Intangible assets are at the core of what we do," says Steve Ruffini, CFO of HIT Entertainment. "Our business is owning and managing intellectual property."
But as anyone who has observed the growing gap between the market and book values of knowledge-intensive companies will testify, getting an idea of the real value of HIT's business isn't easy. Poring over the balance sheets of the small London-listed children's entertainment company certainly won't help.
The frustration now is that even after new international financial reporting standards (IFRS) go into effect next year, HIT's financial statements still won't be able to convey the value of its biggest assets—the brand ownership of Bob the Builder, Barney the Dinosaur, Angelina Ballerina and a host of other characters popular among pre-school children around the world.
HIT's situation is by no means unique. Increasingly, intangibles—ranging from intellectual property and brands to licences and R&D pipelines—dwarf the tangible book assets of all sorts of companies in all sorts of industries. That's left many CFOs in a bind. Most finance chiefs agree that the new accounting standards will not help them supply the depth and breadth of information that the investor community is clamouring for.
Reporting above and beyond the book assets appearing in financial statements "should be a critical exercise for every company wholly or partly dependent on intangibles for its value creation," says Marie-Ange Andrieux, a partner at accounting firm Mazars in Paris. CFOs should be "at the forefront of this process, using their skills in measurement and control to provide additional information to the financial markets to allow them to judge companies more precisely."

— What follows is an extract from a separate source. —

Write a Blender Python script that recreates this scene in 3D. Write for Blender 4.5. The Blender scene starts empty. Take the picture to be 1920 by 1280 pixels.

But can finance chiefs rise to the challenge to bring intangibles into sharper focus? The jury is out, amid plenty of debate within finance circles on how—and even whether—it can be done.
One thing is for sure, the debate will heat up soon. Starting next year, new rules on accounting for business combinations from the International Accounting Standards Board (IASB) will bring the issue of intangibles reporting to the fore. According to Stuart Whitwell, a partner at Intangible Business, a London-based consultancy, the proposed standards "will focus the minds of management, forcing them to manage brands and other intangibles as they would manage any other type of asset."
On the evidence of the exposure draft and subsequent announcements, the IASB's line of thinking is very similar to two US standards approved in 2001—FAS 141 on business combinations and FAS 142 on goodwill and other intangible assets. As in the US standards, there are three changes under discussion—the abolition of merger accounting, otherwise known as pooling of interests; the non-amortisation of goodwill; and a new impairment test for goodwill and other intangible assets. The latest word from the IASB is that the new standards— revising IAS 22 on business combinations, IAS 36 on asset impairment and IAS 38 on intangible assets—will be in place by the end of the first quarter 2004.
Among CFOs the reaction has been mixed. One of the three changes in particular—the impairment test—is drawing a lot of fire. As far as Kurt Bock, CFO of BASF, the German chemicals giant, is concerned, the tests promise to be "a very cumbersome and laborious process."
If the IASB has its way, companies will have to undertake impairment tests at least once a year. First, all goodwill and intangibles with an indefinite useful life acquired in an acquisition must be allocated to a company's smallest individual cash-generating unit—which is something that most companies are not accustomed to doing. The fair value of the reporting unit must then be calculated and compared to its book value. If the fair value is less than the book, the fair value of each of the assets and liabilities of the reporting unit must be calculated, including internally-generated intangible assets that are not recorded on the balance sheet and therefore may never have been valued before.
This doesn't sit well with Bock. "How is it possible to value intangibles in a consistent way across companies and countries, and in a way that a third party can claim is a due process and really works correctly?" Bock asks. "The lack of a theoretical foundation cannot be overcome—it exposes accounting to a grey area of guesswork and speculation, and that's probably the last thing we need right now." For the time being, Bock says BASF, which carried around €3.5 billion of intangibles on its balance sheet as of December last year—or around 10% of the firm's total asset base—is content not to capitalise anything "unless we really have to."
Ruffini of HIT shares Bock's concerns—to a point. HIT, currently reporting under UK GAAP, is "saddled with taking a goodwill charge, which our US competitors don't have in their earnings per share," he says.
Yet, what's troubling Ruffini is that the new IFRS standards still won't enable companies to capitalise the costs of creating and developing their own intangible assets in the same way that they do with home-grown tangible assets such as software. The new rules alone, he concludes, aren't able to provide the "full picture" of how a company is creating value from its intangibles.